She's not the only one.

I went to Buttars' district Wednesday to try to find out who is voting for him.

In the course of one week, the West Jordan Republican has managed to become the craggy face of homophobia and racism in Utah. Never one to pause before he speaks, Buttars tried to one-up another senator's joke Tuesday on the Senate floor. "This baby is black. It's a dark, ugly thing," he said.

And Utah let out a collective gasp.

Suddenly a legislator who for years has wallowed in his disgust for gay Utahns - and Planned Parenthood and high school science teachers for that matter - had gone too far. Passing out a flier with graphic descriptions of gay sex on the Senate floor didn't raise an eyebrow a few years ago.

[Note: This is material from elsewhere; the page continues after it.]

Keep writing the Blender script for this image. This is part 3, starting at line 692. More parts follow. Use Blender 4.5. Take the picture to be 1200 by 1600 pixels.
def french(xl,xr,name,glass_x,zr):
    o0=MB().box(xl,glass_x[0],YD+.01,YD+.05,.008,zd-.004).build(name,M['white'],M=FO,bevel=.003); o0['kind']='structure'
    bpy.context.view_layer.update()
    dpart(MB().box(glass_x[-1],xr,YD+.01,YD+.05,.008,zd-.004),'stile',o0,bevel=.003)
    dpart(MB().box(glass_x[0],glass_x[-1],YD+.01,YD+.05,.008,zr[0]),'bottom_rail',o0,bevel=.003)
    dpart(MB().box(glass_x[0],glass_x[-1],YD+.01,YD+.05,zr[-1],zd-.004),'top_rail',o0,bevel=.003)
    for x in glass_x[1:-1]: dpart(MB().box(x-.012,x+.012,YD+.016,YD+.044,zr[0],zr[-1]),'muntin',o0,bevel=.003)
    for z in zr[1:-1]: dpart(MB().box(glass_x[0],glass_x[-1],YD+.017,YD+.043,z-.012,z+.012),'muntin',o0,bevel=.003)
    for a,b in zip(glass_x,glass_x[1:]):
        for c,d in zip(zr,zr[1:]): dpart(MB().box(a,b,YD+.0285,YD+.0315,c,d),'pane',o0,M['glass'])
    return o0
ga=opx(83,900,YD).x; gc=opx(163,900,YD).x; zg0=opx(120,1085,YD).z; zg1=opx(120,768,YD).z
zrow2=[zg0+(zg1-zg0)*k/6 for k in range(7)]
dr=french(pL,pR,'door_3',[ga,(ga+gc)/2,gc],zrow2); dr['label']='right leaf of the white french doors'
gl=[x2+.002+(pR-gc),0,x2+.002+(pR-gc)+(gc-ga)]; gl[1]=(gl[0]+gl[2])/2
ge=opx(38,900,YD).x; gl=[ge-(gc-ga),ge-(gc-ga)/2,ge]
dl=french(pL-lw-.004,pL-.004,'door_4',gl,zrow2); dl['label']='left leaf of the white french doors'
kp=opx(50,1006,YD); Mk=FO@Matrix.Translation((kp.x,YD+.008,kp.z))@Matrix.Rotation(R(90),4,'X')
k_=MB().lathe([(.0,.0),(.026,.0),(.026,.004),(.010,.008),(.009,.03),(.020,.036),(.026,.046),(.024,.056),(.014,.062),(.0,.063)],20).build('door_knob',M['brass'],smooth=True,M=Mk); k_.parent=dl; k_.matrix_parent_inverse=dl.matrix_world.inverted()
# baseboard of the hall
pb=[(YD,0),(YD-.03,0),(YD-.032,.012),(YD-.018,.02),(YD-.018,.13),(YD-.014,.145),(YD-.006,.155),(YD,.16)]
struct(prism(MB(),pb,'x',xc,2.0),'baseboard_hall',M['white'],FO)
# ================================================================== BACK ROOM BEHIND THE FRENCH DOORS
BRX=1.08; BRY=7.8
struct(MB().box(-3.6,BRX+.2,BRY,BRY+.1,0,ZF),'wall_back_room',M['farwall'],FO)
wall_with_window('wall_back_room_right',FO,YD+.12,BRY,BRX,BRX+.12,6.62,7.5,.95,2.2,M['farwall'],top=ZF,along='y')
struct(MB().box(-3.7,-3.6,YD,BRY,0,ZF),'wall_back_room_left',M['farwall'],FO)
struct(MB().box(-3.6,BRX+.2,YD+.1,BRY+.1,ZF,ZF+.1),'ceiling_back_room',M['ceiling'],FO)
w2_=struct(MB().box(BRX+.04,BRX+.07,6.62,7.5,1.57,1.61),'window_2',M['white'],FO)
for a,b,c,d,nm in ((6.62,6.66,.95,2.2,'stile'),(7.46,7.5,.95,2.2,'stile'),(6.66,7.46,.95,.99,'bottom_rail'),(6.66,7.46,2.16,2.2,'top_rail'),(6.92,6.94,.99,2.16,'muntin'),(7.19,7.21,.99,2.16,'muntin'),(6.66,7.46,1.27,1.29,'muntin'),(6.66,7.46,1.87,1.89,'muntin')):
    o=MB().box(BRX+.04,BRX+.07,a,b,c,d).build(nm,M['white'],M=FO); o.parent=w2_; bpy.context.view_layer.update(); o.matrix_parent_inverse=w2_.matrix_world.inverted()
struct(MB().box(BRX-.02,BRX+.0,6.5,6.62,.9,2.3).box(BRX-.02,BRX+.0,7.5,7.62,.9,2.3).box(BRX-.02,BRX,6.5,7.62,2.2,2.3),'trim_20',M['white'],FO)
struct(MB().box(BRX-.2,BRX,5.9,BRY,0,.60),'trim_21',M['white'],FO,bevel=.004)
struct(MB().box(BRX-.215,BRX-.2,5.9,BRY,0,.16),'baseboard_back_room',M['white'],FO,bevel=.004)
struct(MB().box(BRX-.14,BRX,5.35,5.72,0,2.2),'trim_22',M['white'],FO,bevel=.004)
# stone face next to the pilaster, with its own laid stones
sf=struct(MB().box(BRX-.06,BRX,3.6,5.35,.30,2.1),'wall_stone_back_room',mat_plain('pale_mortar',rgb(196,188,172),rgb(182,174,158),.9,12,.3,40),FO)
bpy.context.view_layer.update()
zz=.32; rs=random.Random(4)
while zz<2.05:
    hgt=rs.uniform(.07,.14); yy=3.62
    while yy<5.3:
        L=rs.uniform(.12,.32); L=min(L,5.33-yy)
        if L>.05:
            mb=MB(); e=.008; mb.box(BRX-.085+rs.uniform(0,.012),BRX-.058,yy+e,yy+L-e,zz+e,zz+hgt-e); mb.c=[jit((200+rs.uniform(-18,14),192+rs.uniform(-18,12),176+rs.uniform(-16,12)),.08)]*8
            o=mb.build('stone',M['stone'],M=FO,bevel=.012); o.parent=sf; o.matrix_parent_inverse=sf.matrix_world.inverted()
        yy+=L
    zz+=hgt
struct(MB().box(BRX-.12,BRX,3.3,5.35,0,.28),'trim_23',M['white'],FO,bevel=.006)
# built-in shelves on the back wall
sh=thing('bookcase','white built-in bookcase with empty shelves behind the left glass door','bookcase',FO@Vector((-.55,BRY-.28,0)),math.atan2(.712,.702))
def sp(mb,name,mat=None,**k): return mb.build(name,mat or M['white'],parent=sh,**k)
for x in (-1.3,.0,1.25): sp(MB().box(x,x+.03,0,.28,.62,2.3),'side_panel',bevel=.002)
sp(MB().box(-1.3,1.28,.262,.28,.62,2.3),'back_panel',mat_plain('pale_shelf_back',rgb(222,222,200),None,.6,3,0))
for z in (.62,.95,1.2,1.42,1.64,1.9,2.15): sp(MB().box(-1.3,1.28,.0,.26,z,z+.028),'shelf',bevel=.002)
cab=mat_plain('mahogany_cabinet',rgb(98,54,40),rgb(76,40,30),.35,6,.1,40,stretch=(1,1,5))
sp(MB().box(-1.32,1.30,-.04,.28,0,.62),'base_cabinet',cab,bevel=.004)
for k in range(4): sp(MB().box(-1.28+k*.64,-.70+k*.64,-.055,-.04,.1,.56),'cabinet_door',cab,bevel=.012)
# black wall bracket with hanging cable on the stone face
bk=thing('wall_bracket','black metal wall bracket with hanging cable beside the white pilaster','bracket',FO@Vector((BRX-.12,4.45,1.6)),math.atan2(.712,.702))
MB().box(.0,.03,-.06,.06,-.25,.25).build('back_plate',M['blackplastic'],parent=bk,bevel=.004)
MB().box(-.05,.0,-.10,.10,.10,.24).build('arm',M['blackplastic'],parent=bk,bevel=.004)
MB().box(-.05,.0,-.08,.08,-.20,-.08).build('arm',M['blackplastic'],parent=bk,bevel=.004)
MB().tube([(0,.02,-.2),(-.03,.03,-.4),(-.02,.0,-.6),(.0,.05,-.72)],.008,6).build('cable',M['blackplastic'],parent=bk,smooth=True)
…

But his attempt to bask in another lawmaker's lame joke was too much.

Of course, Buttars' Republican colleagues in the Senate didn't catch it at first. It took Salt Lake City Democratic Sen. Ross Romero to point out that the West Jordan Republican might have said something racist. Senate President John Valentine insisted Buttars apologize. So he did, with a classic deflection: "I apologize to anyone who took offense."

Buttars isn't the first Utah politician to trip up with a flip racial comment. U.S. Sen. Bob Bennett had to apologize 10 years ago after ruminating that the only thing that would stop then-Texas Gov. George W. Bush from becoming president was if a "black woman comes forward with an illegitimate child that he fathered." After arguing that black Americans, not gays, should be protected from discrimination because they have "no choice," Sen. Orrin Hatch apologized the same week - not to gays but to the NAACP.

But Buttars' history shows a long pattern of bad behavior.

This isn't his first bone-headed outburst. Two years ago, he told public radio station KCPW that the landmark desegregation case Brown v. Board of Education was "wrong to begin with." He called Sen. Scott McCoy "The Gay," when the Salt Lake City Democrat was appointed to the Legislature. One Salt Lake Tribune online poster calls him "Archie Buttars." He's more like former Alabama Gov. George Wallace - a festering relic of an uglier time.

His body of legislative work - directed every step along the way by Eagle Forum President Gayle Ruzicka - is equally damning. His most notable accomplishment is protecting Utah from gay marriage; he sponsored both a state law and a constitutional amendment. He was re-elected in 2004 on that record. Emboldened, he took on Gay-Straight Alliances in Utah high schools again and again. He signed on with evangelical evolution doubters in 2006 and sponsored a bill to require teaching "intelligent design" in high school science classes. His colleagues gave it a hearing before letting it die quietly.

This year, Buttars has carried on with his caricature of a statesman: sponsoring legislation to keep police misconduct files secret, nullify Salt Lake City's domestic-partnership registry and strip Planned Parenthood out of a bill meant to curb growing rates of chlamydia in Utah teens.

Two years ago, Buttars told The Salt Lake Tribune he didn't plan to run for a third term in 2008. Instead, he hopes to go on a mission for The Church of Jesus Christ of Latter-day Saints. After using campaign funds to fix his car, he still has $68,000 in political donations he can take with him when he leaves office.

In the meantime, his hand has been slapped.

This isn't the U.S. Congress and Buttars will not be treated like Strom Thurmond-loving Trent Lott. Conservative Utah legislators will not censure or expel one of their own - even if they should. Buttars provides cover: He sponsors the bills they are too squeamish to put their names on, but vote for in droves. And every so often, he says something that makes the rest of them look positively sophisticated.

Back in the middle of his district, I drive around aimlessly.

No one remembers voting for Chris Buttars.